**Instructions for the task**
The required output consists solely of the lines from the top of the listing through the line containing "M['tread_nose'] = concrete_plain('dirty", transcribed exactly.

##### Data provided #####

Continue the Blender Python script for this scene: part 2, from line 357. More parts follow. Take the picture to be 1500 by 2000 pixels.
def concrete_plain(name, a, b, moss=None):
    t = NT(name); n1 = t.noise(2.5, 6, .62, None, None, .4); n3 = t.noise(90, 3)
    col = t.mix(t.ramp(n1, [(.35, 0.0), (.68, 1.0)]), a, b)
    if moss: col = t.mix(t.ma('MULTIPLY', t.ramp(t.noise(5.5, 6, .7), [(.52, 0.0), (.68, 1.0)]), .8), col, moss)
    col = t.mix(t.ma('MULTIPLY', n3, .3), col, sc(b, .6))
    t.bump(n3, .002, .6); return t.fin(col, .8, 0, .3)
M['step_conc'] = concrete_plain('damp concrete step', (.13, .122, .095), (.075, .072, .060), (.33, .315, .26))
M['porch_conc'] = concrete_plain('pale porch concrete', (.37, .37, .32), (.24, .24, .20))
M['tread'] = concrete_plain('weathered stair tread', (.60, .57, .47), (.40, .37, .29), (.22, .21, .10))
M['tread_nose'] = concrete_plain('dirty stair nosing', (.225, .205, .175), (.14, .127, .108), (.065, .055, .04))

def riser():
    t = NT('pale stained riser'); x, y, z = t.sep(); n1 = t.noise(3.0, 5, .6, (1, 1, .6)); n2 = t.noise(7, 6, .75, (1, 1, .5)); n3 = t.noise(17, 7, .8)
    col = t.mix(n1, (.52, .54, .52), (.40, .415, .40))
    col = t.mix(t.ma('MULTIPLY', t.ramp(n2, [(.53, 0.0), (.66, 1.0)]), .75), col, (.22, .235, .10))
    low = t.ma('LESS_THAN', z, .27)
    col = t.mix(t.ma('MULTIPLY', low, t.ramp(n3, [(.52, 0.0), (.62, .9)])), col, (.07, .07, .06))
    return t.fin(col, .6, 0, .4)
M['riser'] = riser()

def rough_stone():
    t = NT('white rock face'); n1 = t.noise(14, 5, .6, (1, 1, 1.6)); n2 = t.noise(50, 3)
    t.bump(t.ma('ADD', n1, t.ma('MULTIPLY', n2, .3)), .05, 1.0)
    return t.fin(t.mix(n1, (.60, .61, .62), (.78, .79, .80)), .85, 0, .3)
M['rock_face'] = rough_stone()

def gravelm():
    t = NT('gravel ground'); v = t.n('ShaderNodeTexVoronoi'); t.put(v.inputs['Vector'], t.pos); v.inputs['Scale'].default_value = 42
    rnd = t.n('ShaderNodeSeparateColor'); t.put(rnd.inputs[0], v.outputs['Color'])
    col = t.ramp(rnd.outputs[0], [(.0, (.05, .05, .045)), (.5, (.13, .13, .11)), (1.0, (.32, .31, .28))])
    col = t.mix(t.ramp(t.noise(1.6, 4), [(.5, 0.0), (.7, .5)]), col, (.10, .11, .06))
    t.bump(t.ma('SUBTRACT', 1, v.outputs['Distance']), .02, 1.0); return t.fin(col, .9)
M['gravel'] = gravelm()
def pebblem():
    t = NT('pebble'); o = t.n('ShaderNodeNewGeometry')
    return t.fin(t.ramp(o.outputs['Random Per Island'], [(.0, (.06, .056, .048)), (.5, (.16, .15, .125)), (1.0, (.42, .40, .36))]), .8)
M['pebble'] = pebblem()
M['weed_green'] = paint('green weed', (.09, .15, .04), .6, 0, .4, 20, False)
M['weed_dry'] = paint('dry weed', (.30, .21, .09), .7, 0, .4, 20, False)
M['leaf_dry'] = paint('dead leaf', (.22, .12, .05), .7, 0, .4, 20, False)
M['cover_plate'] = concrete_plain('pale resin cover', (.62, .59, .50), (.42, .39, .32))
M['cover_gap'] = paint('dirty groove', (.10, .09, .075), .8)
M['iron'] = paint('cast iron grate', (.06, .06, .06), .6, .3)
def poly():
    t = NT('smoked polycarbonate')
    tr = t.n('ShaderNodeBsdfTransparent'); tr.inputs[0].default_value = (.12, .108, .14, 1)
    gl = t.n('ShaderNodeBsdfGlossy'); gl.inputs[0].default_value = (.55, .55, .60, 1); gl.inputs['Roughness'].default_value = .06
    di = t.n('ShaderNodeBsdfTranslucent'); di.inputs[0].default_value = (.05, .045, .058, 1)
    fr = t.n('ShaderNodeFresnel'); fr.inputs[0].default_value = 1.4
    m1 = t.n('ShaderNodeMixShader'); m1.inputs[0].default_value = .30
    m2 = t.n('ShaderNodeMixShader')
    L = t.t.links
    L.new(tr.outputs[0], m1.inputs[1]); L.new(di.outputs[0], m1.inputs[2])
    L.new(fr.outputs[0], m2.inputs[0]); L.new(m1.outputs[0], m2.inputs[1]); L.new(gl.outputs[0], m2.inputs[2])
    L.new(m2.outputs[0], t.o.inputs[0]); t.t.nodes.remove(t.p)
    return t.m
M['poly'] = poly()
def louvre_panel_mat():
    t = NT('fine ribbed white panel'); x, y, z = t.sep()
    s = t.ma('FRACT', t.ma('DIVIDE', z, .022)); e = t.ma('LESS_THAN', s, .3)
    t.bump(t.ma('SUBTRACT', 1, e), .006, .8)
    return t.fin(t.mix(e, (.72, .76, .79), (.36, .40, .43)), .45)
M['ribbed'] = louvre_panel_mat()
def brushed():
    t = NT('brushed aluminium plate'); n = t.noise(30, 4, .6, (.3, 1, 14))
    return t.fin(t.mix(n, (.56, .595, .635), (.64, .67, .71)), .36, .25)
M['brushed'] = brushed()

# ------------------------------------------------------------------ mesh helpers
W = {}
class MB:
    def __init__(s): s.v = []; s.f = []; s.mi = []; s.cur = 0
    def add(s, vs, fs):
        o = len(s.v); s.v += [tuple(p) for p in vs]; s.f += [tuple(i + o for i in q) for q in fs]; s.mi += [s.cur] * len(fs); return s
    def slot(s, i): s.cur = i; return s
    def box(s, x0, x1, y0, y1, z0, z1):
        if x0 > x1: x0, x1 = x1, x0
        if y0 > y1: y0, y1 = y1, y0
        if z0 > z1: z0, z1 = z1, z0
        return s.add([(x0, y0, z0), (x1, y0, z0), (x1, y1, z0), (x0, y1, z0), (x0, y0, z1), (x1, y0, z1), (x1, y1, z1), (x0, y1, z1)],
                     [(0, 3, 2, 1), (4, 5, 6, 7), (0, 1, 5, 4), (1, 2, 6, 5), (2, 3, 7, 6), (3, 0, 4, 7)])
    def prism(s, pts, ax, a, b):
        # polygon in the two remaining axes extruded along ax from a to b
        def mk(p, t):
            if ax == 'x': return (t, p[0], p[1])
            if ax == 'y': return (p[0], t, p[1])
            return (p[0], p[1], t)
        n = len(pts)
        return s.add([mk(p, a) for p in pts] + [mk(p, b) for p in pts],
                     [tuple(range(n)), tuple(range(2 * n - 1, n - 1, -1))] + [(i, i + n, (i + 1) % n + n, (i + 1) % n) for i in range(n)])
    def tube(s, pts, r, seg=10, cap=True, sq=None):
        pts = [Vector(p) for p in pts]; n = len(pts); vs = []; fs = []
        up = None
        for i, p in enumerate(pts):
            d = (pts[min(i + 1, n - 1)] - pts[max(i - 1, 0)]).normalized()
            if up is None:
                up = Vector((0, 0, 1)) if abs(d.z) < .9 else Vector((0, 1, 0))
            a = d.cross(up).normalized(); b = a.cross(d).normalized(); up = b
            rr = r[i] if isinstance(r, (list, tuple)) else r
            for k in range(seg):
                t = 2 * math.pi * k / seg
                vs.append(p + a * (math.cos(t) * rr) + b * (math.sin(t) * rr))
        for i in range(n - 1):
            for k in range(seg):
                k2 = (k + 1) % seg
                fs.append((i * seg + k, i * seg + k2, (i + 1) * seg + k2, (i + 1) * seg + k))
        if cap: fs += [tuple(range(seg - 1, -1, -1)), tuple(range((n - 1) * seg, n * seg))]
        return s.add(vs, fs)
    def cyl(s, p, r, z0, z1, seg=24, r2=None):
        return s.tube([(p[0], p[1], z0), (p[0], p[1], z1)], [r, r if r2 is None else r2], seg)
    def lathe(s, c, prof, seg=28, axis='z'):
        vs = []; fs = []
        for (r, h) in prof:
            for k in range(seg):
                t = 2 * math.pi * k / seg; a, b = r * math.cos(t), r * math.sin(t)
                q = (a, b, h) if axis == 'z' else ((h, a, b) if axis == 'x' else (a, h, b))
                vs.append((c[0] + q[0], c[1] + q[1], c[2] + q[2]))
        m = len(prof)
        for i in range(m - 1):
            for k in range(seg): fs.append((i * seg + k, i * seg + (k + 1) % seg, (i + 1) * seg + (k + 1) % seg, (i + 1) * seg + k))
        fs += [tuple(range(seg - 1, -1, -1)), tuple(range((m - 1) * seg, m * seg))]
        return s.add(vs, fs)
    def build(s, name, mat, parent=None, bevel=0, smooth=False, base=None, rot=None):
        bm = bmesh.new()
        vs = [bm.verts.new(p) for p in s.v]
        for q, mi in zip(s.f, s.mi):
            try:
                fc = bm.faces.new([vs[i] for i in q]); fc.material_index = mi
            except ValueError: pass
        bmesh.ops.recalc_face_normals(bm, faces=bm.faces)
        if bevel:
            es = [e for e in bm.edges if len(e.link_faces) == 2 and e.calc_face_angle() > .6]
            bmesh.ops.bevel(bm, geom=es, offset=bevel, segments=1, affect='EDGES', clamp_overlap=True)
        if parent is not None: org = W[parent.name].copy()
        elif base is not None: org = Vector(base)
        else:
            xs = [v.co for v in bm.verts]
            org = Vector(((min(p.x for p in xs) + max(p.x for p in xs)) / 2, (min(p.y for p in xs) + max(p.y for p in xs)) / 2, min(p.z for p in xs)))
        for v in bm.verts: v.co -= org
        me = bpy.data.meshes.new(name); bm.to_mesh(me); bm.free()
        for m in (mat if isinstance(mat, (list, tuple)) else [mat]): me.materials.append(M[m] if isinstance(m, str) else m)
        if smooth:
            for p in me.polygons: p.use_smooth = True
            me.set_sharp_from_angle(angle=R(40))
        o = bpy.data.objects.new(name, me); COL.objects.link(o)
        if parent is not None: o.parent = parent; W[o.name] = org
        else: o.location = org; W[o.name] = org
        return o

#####

**Reply**
Continue the Blender Python script for this scene: part 2, from line 357. More parts follow. Take the picture to be 1500 by 2000 pixels.
def concrete_plain(name, a, b, moss=None):
    t = NT(name); n1 = t.noise(2.5, 6, .62, None, None, .4); n3 = t.noise(90, 3)
    col = t.mix(t.ramp(n1, [(.35, 0.0), (.68, 1.0)]), a, b)
    if moss: col = t.mix(t.ma('MULTIPLY', t.ramp(t.noise(5.5, 6, .7), [(.52, 0.0), (.68, 1.0)]), .8), col, moss)
    col = t.mix(t.ma('MULTIPLY', n3, .3), col, sc(b, .6))
    t.bump(n3, .002, .6); return t.fin(col, .8, 0, .3)
M['step_conc'] = concrete_plain('damp concrete step', (.13, .122, .095), (.075, .072, .060), (.33, .315, .26))
M['porch_conc'] = concrete_plain('pale porch concrete', (.37, .37, .32), (.24, .24, .20))
M['tread'] = concrete_plain('weathered stair tread', (.60, .57, .47), (.40, .37, .29), (.22, .21, .10))
M['tread_nose'] = concrete_plain('dirty stair nosing', (.225, .205, .175), (.14, .127, .108), (.065, .055, .04))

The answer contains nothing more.